Select the small icons at the bottom of the waterfall visual to have insights display a scatter chart, stacked column chart, or ribbon chart.

Screenshot of the icons at the bottom of a visual.

Use the thumbs up and thumbs down icons at the top of the page to provide feedback about the visual and the feature.

Screenshot of the thumbs up and thumbs down at the top of a visual.

You can use insights when your report is in Reading or Editing view. It's versatile for analyzing data and creating visuals you can easily add to your reports. If the report is open in Editing view, you see a plus icon next to the thumb icons. Select the plus icon to add the insight to your report as a new visual.

Screenshot of the plus icon at the top of a visual in Editing view.

Details of the results returned

The details returned by insights are intended to highlight the differences between the two time periods to help you understand the change between them.

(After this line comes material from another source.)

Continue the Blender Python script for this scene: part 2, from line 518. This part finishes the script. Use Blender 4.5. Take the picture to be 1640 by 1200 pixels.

You can think of the algorithm like this—it takes all the other columns in the model and calculates the breakdown by that column (for the before and after time periods) to determine how much change occurred in that breakdown. Then returns those columns with the biggest change. In the previous example, State is selected in the waterfall insight, as the contribution made by Louisiana, Texas, and California fell from 13% to 19% from June to July. This change contributed the most to the decrease in Total units.

For each insight returned, there are four visuals that can be displayed. Three of those visuals are intended to highlight the change in contribution between the two periods, such as the explanation of the increase from Qtr 2 to Qtr 3. The ribbon chart shows change both before and after the selected data point.

The scatter plot

Screenshot of chart icons from an insight with the scatter plot icon selected.

The scatter plot visual shows the value of the measure in the first period (x-axis) against the value of the measure in the second period (y-axis) for each value of the column (State in this case). Data points are in the green region if they've increased and in the red region if they've decreased.

The dotted line shows the best fit, and data points above this line increased by more than the overall trend and those below it by less.

Screenshot of scatter plot chart with dotted line.

Data items whose value was blank in either period won't appear on the scatter plot.

The 100% stacked column chart

Screenshot of chart icons from an insight with column chart icon selected.

The 100% stacked column chart visual shows the value of the contribution to the total (100%) for the selected data point and the previous. This allows side-by-side comparison of the contribution for each data point. In the following example, tooltips shows the actual contribution for the selected value of Texas. Because the list of states is long, tooltips helps you see the details. With the use of tooltips, you see that Texas contributed about the same percent to the total units (31% and 32%), but the actual number of total units decreased from 89 to 71. Remember, the Y axis is a percentage, not a total, and each column band is a percentage, not a value.

Screenshot of a 100% stacked column chart with tooltips displaying the selected value of Texas.

The ribbon chart

Screenshot of chart icons from an insight with the ribbon icon selected.

The ribbon chart visual shows the value of the measure before and after. It helps show the changes in contributions when the ordering of contributors changed (for example, LA dropped from number two contributor to number eleven). TX is represented by a wide ribbon at the top, signifying that it is the most significant contributor before and after. The drop shows that the value of the contribution dropped both during the selected period and after.

Screenshot of a ribbon chart showing tooltips.

The waterfall chart

Screenshot of chart icons from an insight with the waterfall chart icon selected.

The fourth visual is a waterfall chart, showing actual increases or decreases between the periods. This visual clearly shows one significant contributor to the decrease for June 2014—in this case, State. And the particulars of State's influence on total units are that declines in Louisiana, Texas, and Colorado played the most significant role.

Screenshot of a waterfall chart that shows decreases in Total Units.

Considerations and limitations

Since these insights are based on the change from the previous data point, they aren't available when you select the first data point in a visual.

The Analyze feature isn't available for all visual types.

The following list is the collection of currently unsupported scenarios for the Analyze feature (Explain the increase, Explain the decrease, Find where the distribution is different):

  • TopN filters
  • Include or exclude filters.
  • Measure filters
  • Non-numeric measures
  • Use of "Show value as."
  • Filtered measures. Filtered measures are visual level calculations with a specific filter applied (for example, Total Sales for France) and are used on some of the visuals created by the insights feature.
  • Categorical columns on X-axis unless it defines a sort by column that is scalar. If using a hierarchy, then every column in the active hierarchy has to match this condition.